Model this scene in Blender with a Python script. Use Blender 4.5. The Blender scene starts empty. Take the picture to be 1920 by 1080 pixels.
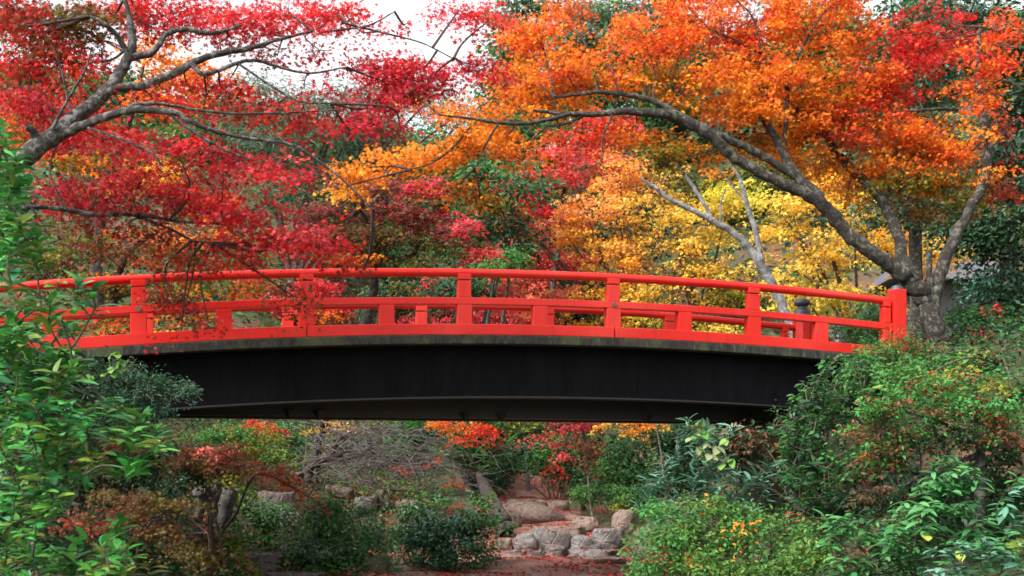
import bpy, bmesh, math, random
import numpy as np
from mathutils import Vector, Matrix, noise

sc = bpy.context.scene
COL = sc.collection
RAD = math.radians

# ------------------------------------------------------------------ camera, sky, sun, exposure
CZ = 1.5                     # camera height above the stream bed
FPX, CX, HY = 2400.0, 960.0, 900.0
cam = bpy.data.cameras.new('camera')
cam.sensor_width = 36.0
cam.lens = 36.0 * FPX / 1920.0
cam.shift_y = (HY - 540.0) / 1920.0
cam.clip_start = 0.1
cam.clip_end = 500.0
cam.dof.use_dof = True
cam.dof.focus_distance = 17.5
cam.dof.aperture_fstop = 4.0
camo = bpy.data.objects.new('camera', cam)
COL.objects.link(camo)
camo.location = (0, 0, CZ)
camo.rotation_euler = (RAD(90), 0, 0)
sc.camera = camo

world = bpy.data.worlds.new('World')
sc.world = world
world.use_nodes = True
nt = world.node_tree
nt.nodes.clear()
SUN_EL, SUN_AZ = RAD(46), RAD(232)      # azimuth clockwise from +Y: behind the camera, to the left, behind thin cloud
sky = nt.nodes.new('ShaderNodeTexSky')
sky.sky_type = 'NISHITA'
sky.sun_disc = False
sky.sun_elevation = SUN_EL
sky.sun_rotation = SUN_AZ
sky.air_density = 1.0
sky.dust_density = 6.0
sky.ozone_density = 1.0
hsv = nt.nodes.new('ShaderNodeHueSaturation')
hsv.inputs['Saturation'].default_value = 0.10
bg = nt.nodes.new('ShaderNodeBackground')
bg.inputs['Strength'].default_value = 0.15
wo = nt.nodes.new('ShaderNodeOutputWorld')
nt.links.new(sky.outputs[0], hsv.inputs['Color'])
nt.links.new(hsv.outputs[0], bg.inputs['Color'])
nt.links.new(bg.outputs[0], wo.inputs['Surface'])

sun = bpy.data.lights.new('sun', 'SUN')
sun.energy = 1.4
sun.angle = RAD(30)
sun.color = (1.0, 0.965, 0.92)
suno = bpy.data.objects.new('sun', sun)
COL.objects.link(suno)
d = Vector((math.sin(SUN_AZ) * math.cos(SUN_EL), math.cos(SUN_AZ) * math.cos(SUN_EL), math.sin(SUN_EL)))
suno.rotation_euler = d.to_track_quat('Z', 'Y').to_euler()
suno.location = (0, 0, 40)

vs = sc.view_settings
vs.view_transform = 'Standard'
vs.look = 'None'
vs.exposure = 1.55
vs.gamma = 1.0
vs.use_curve_mapping = False
cy = sc.cycles
cy.use_denoising = True
cy.max_bounces = 8
cy.diffuse_bounces = 5
cy.glossy_bounces = 3
cy.transmission_bounces = 5
cy.filter_width = 1.6

# ------------------------------------------------------------------ helpers
def P(px, py, Y):
    return Vector(((px - CX) / FPX * Y, Y, CZ + (HY - py) / FPX * Y))

def sstep(a, b, x):
    t = np.clip((x - a) / (b - a), 0, 1)
    return t * t * (3 - 2 * t)

def ground_z(X, Y):
    X = np.asarray(X, float); Y = np.asarray(Y, float)
    b = 0.12 * np.clip(Y - 26, 0, 10) + 0.5 * np.clip(Y - 36, 0, 24) + 0.30 * np.clip(Y - 60, 0, 14)
    dl = (0.7 - 1.9) - X
    l = 3.3 * sstep(2.0, 8.0, dl) * (0.35 + 0.65 * sstep(9, 16, Y)) + 0.15 * np.clip(dl - 8, 0, 40)
    dr = X - (0.7 + 1.6)
    r = 3.6 * sstep(0, 5.2, dr) * sstep(11, 18, Y) + 0.18 * np.clip(dr - 5.2, 0, 40)
    b = b + 0.55 * np.exp(-((X + 3.4) / 1.7) ** 2 - ((Y - 30) / 2.2) ** 2)
    n = 0.05 * np.sin(1.7 * X + 0.6 * Y) + 0.04 * np.sin(2.9 * Y - 1.1 * X) + 0.03 * np.sin(5.1 * X + 4.3 * Y)
    return b + l + r + n

def GZ(X, Y):
    return float(ground_z(X, Y))

ORG = {}
def org(o):
    return ORG.get(o.name, Vector((0, 0, 0))) if o else Vector((0, 0, 0))

def tag(o, label=None, cat=None, group=None, kind=None):
    if label: o['label'] = label
    if cat: o['category'] = cat
    if group: o['group'] = group
    if kind: o['kind'] = kind
    return o

def thing(name, label, cat, loc, group=None):
    o = bpy.data.objects.new(name, None)
    o.empty_display_size = 0.2
    COL.objects.link(o)
    o.location = loc
    ORG[o.name] = Vector(loc)
    return tag(o, label, cat, group)

def link_mesh(name, me, parent=None, loc=None):
    o = bpy.data.objects.new(name, me)
    COL.objects.link(o)
    if parent:
        o.parent = parent
        ORG[o.name] = org(parent)
    if loc is not None:
        o.location = loc
        ORG[o.name] = Vector(loc)
    return o

def np_mesh(name, V, Fc, mat, parent=None, col=None, smooth=False, loc=None):
    """V (n,3) in world space, Fc (m,k) of equal-sided faces."""
    V = np.asarray(V, np.float32)
    Fc = np.asarray(Fc, np.int32)
    off = Vector(loc) if loc is not None else org(parent)
    V = V - np.array(off, np.float32)
    me = bpy.data.meshes.new(name)
    n, m, k = len(V), len(Fc), Fc.shape[1]
    me.vertices.add(n)
    me.vertices.foreach_set('co', V.ravel())
    me.loops.add(m * k)
    me.loops.foreach_set('vertex_index', Fc.ravel())
    me.polygons.add(m)
    me.polygons.foreach_set('loop_start', np.arange(0, m * k, k, dtype=np.int32))
    if smooth:
        me.polygons.foreach_set('use_smooth', np.ones(m, bool))
    if col is not None:
        a = me.color_attributes.new('tint', 'FLOAT_COLOR', 'POINT')
        c = np.ones((n, 4), np.float32); c[:, :3] = col
        a.data.foreach_set('color', c.ravel())
    me.update(calc_edges=True)
    me.validate()
    me.materials.append(mat)
    return link_mesh(name, me, parent, loc)

# ------------------------------------------------------------------ materials
def new_mat(name):
    m = bpy.data.materials.new(name)
    m.use_nodes = True
    t = m.node_tree
    return m, t, t.nodes['Principled BSDF'], t.nodes['Material Output']

def nnode(t, typ, **kw):
    n = t.nodes.new(typ)
    for k, v in kw.items():
        if k in n.inputs: n.inputs[k].default_value = v
        else: setattr(n, k, v)
    return n

def ramp(t, fac, stops):
    r = t.nodes.new('ShaderNodeValToRGB')
    e = r.color_ramp.elements
    while len(e) < len(stops): e.new(0.5)
    for i, (p, c) in enumerate(stops):
        e[i].position = p
        e[i].color = (*c, 1)
    t.links.new(fac, r.inputs[0])
    return r.outputs[0]

def noise_tex(t, scale, detail=4, rough=0.6, vec=None, dist=0.0):
    n = t.nodes.new('ShaderNodeTexNoise')
    n.inputs['Scale'].default_value = scale
    n.inputs['Detail'].default_value = detail
    n.inputs['Roughness'].default_value = rough
    n.inputs['Distortion'].default_value = dist
    if vec is not None: t.links.new(vec, n.inputs['Vector'])
    return n.outputs['Fac']

def mixc(t, fac, a, b, mode='MIX'):
    m = t.nodes.new('ShaderNodeMix')
    m.data_type = 'RGBA'
    m.blend_type = mode
    if isinstance(fac, (int, float)): m.inputs[0].default_value = fac
    else: t.links.new(fac, m.inputs[0])
    for i, x in ((6, a), (7, b)):
        if isinstance(x, tuple): m.inputs[i].default_value = (*x, 1)
        else: t.links.new(x, m.inputs[i])
    return m.outputs[2]

def bump(t, fac, strength, dist=0.02):
    b = t.nodes.new('ShaderNodeBump')
    b.inputs['Strength'].default_value = strength
    b.inputs['Distance'].default_value = dist
    t.links.new(fac, b.inputs['Height'])
    return b.outputs[0]

def coords(t, scale=(1, 1, 1)):
    tc = t.nodes.new('ShaderNodeTexCoord')
    mp = t.nodes.new('ShaderNodeMapping')
    mp.inputs['Scale'].default_value = scale
    t.links.new(tc.outputs['Object'], mp.inputs['Vector'])
    return mp.outputs[0]

def leaf_mat(name, rough=0.5, trans=0.4, spec=0.35):
    m, t, b, out = new_mat(name)
    a = nnode(t, 'ShaderNodeAttribute'); a.attribute_name = 'tint'
    t.links.new(a.outputs['Color'], b.inputs['Base Color'])
    b.inputs['Roughness'].default_value = rough
    b.inputs['Specular IOR Level'].default_value = spec
    tr = t.nodes.new('ShaderNodeBsdfTranslucent')
    t.links.new(a.outputs['Color'], tr.inputs['Color'])
    mx = t.nodes.new('ShaderNodeMixShader')
    mx.inputs[0].default_value = trans
    t.links.new(b.outputs[0], mx.inputs[1])
    t.links.new(tr.outputs[0], mx.inputs[2])
    t.links.new(mx.outputs[0], out.inputs['Surface'])
    return m

def bark_mat(name, dark, mid, pale, pale_amt=0.5, scale=6):
    m, t, b, out = new_mat(name)
    v = coords(t)
    n1 = noise_tex(t, scale, 9, 0.68, v, 0.4)
    n4 = noise_tex(t, scale * 0.35, 4, 0.6, v)
    n2 = noise_tex(t, scale * 3.3, 6, 0.75, v, 0.8)
    base = ramp(t, n2, [(0.3, dark), (0.62, mid)])
    lich = ramp(t, n1, [(0.60 - 0.18 * pale_amt, (0, 0, 0)), (0.66 - 0.18 * pale_amt, (0.9, 0.9, 0.9))])
    n3 = noise_tex(t, scale * 8, 3, 0.6, v)
    pl = ramp(t, n3, [(0.35, tuple(c * 0.6 for c in pale)), (0.65, pale)])
    c = mixc(t, lich, base, pl)
    c = mixc(t, ramp(t, n4, [(0.35, (0.75, 0.75, 0.75)), (0.6, (0, 0, 0))]), c, dark)
    t.links.new(c, b.inputs['Base Color'])
    b.inputs['Roughness'].default_value = 0.9
    t.links.new(bump(t, n2, 1.0, 0.06), b.inputs['Normal'])
    return m

def rock_mat(name, a, bcol, moss, moss_amt=0.3):
    m, t, b, out = new_mat(name)
    v = coords(t)
    n1 = noise_tex(t, 3.0, 8, 0.65, v)
    n2 = noise_tex(t, 14, 6, 0.7, v)
    base = ramp(t, n2, [(0.3, a), (0.7, bcol)])
    ms = ramp(t, n1, [(0.68 - 0.3 * moss_amt, (0, 0, 0)), (0.78 - 0.25 * moss_amt, (1, 1, 1))])
    c = mixc(t, ms, base, moss)
    t.links.new(c, b.inputs['Base Color'])
    b.inputs['Roughness'].default_value = 0.75
    vo = t.nodes.new('ShaderNodeTexVoronoi')
    vo.feature = 'DISTANCE_TO_EDGE'
    vo.inputs['Scale'].default_value = 2.3
    t.links.new(v, vo.inputs['Vector'])
    ck = ramp(t, vo.outputs['Distance'], [(0.0, (0, 0, 0)), (0.05, (1, 1, 1))])
    ad = t.nodes.new('ShaderNodeMath'); ad.operation = 'MULTIPLY_ADD'
    t.links.new(ck, ad.inputs[0]); ad.inputs[1].default_value = 0.35
    t.links.new(n2, ad.inputs[2])
    t.links.new(bump(t, ad.outputs[0], 0.8, 0.06), b.inputs['Normal'])
    return m

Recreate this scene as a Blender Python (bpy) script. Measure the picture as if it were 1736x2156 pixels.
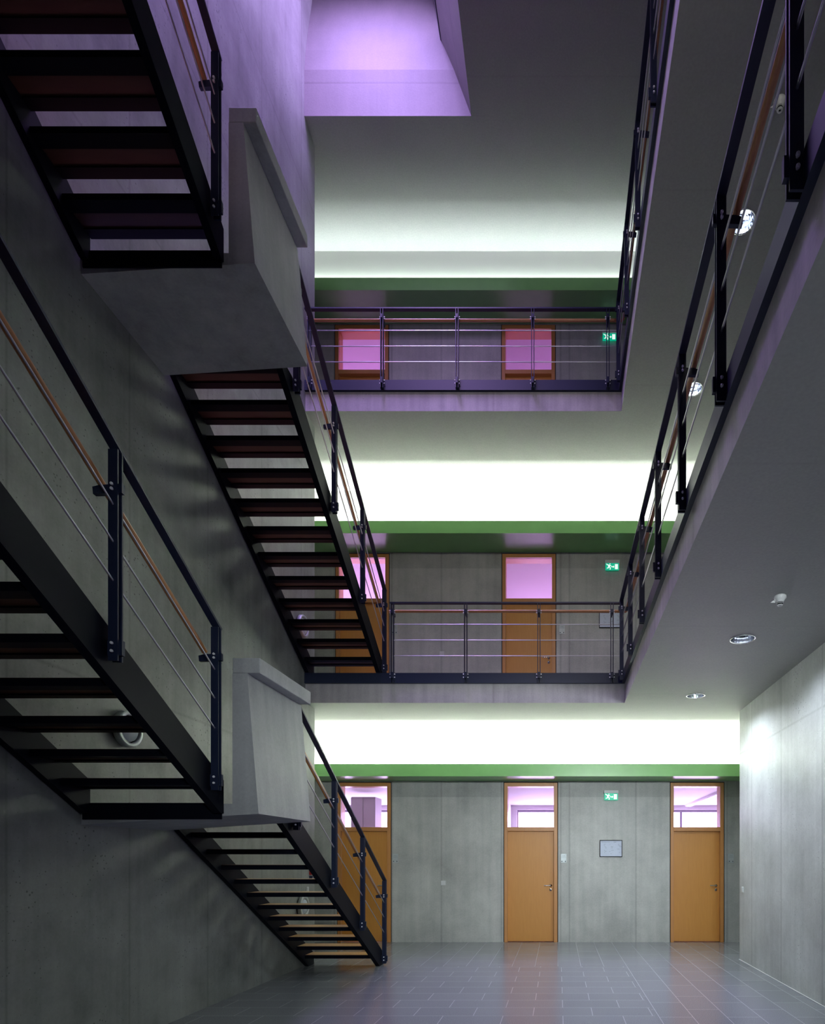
import bpy, bmesh, math, random
from mathutils import Vector
random.seed(4)
for o in list(bpy.data.objects): bpy.data.objects.remove(o)
S = bpy.context.scene
COL = S.collection

# ------------------------------------------------------------------ camera
FPX = 1270.0
cam = bpy.data.cameras.new('camera'); camo = bpy.data.objects.new('camera', cam); COL.objects.link(camo)
camo.location = (0, 0, 1.58); camo.rotation_euler = (math.pi/2, 0, 0)
cam.sensor_fit = 'AUTO'; cam.sensor_width = 36.0
cam.lens = FPX/2156*36.0
cam.shift_x = -306/2156; cam.shift_y = 729/2156
cam.clip_start = 0.05; cam.clip_end = 200
S.camera = camo
# ------------------------------------------------------------------ world, exposure
W = bpy.data.worlds.new('world'); S.world = W; W.use_nodes = True
W.node_tree.nodes['Background'].inputs[0].default_value = (0.55, 0.45, 1.0, 1)
W.node_tree.nodes['Background'].inputs[1].default_value = 0.02
S.view_settings.view_transform = 'Standard'; S.view_settings.look = 'None'
S.view_settings.exposure = 0.0; S.view_settings.gamma = 1.0
try: S.view_settings.use_curve_mapping = False
except Exception: pass

# ------------------------------------------------------------------ main dimensions
H = 4.30                      # storey height
XL, XR = -3.72, 2.83          # left and right hall walls
YB = 11.34                    # corridor back wall
YV = 8.89                     # edge of the void
YN = 0.93                     # near edge of the void
XF = {1: 0.983, 2: 0.935}     # right edge of the void per floor
ROOF = 2*H + 3.87

# ------------------------------------------------------------------ lights
def area(name, loc, rot, sx, sy, power, color, spread=math.pi):
    l = bpy.data.lights.new(name, 'AREA'); l.shape = 'RECTANGLE'; l.size = sx; l.size_y = sy
    l.energy = power; l.color = color; l.spread = spread
    o = bpy.data.objects.new(name, l); COL.objects.link(o); o.location = loc; o.rotation_euler = rot
    return o
TROUGH_P = [1050, 880, 190]
for i in range(3):            # fluorescent lines inside the green cove, tilted towards the hall
    area('cove_lamp', (0, 10.785, i*H+3.163), (math.radians(180-35), 0, 0), 11.6, 0.045, TROUGH_P[i],
         [(0.95, 1.0, 0.93), (0.95, 1.0, 0.94), (0.88, 0.95, 1.0)][i])
area('skylight_daylight', (-2.85, 6.62, 15.25), (0, 0, 0), 1.5, 3.5, 450, (0.54, 0.355, 1.0), math.radians(122))
area('skylight_far_daylight', (-2.75, 2.2, 15.0), (math.radians(52), 0, math.radians(-14)), 1.5, 1.8, 62, (0.66, 0.44, 1.0), math.radians(80))
area('skylight_side_daylight', (-1.45, 6.95, 14.6), (0, math.radians(70), 0), 1.3, 3.6, 280, (0.62, 0.45, 1.0))
for i in range(3):            # added fill lights under the front gallery, out of view, brightening the office wall
    area('added_fill_light', ((1.5, 0.6, 1.9)[i], (-3.5, 0.2, 0.2)[i], i*H+(3.6, 3.55, 3.55)[i]), (math.radians(90-(6, 6, 6)[i]), 0, math.radians((7, 6, 13)[i])), 1.8, 0.25, (62, 17, 6)[i], ((0.86, 0.93, 0.97), (1, 0.96, 0.88), (0.8, 0.72, 1.0))[i], math.radians((50, 60, 60)[i]))
for i, y in ((1, 8.50), (1, 6.30), (2, 8.47), (2, 6.245)):      # recessed downlights
    o_ = area('downlight_lamp', (1.93, y, i*H-0.395), (0, 0, 0), 0.12, 0.12, {8.50: 54, 6.30: 34}.get(y, 9), (0.80, 0.88, 1.0), math.radians(150)); o_.data.shape = 'DISK'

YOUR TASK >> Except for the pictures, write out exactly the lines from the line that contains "Recreate this scene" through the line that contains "COL = S.collection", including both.

SOLUTION FOR THIS TASK >>
Recreate this scene as a Blender Python (bpy) script. Measure the picture as if it were 1736x2156 pixels.
import bpy, bmesh, math, random
from mathutils import Vector
random.seed(4)
for o in list(bpy.data.objects): bpy.data.objects.remove(o)
S = bpy.context.scene
COL = S.collection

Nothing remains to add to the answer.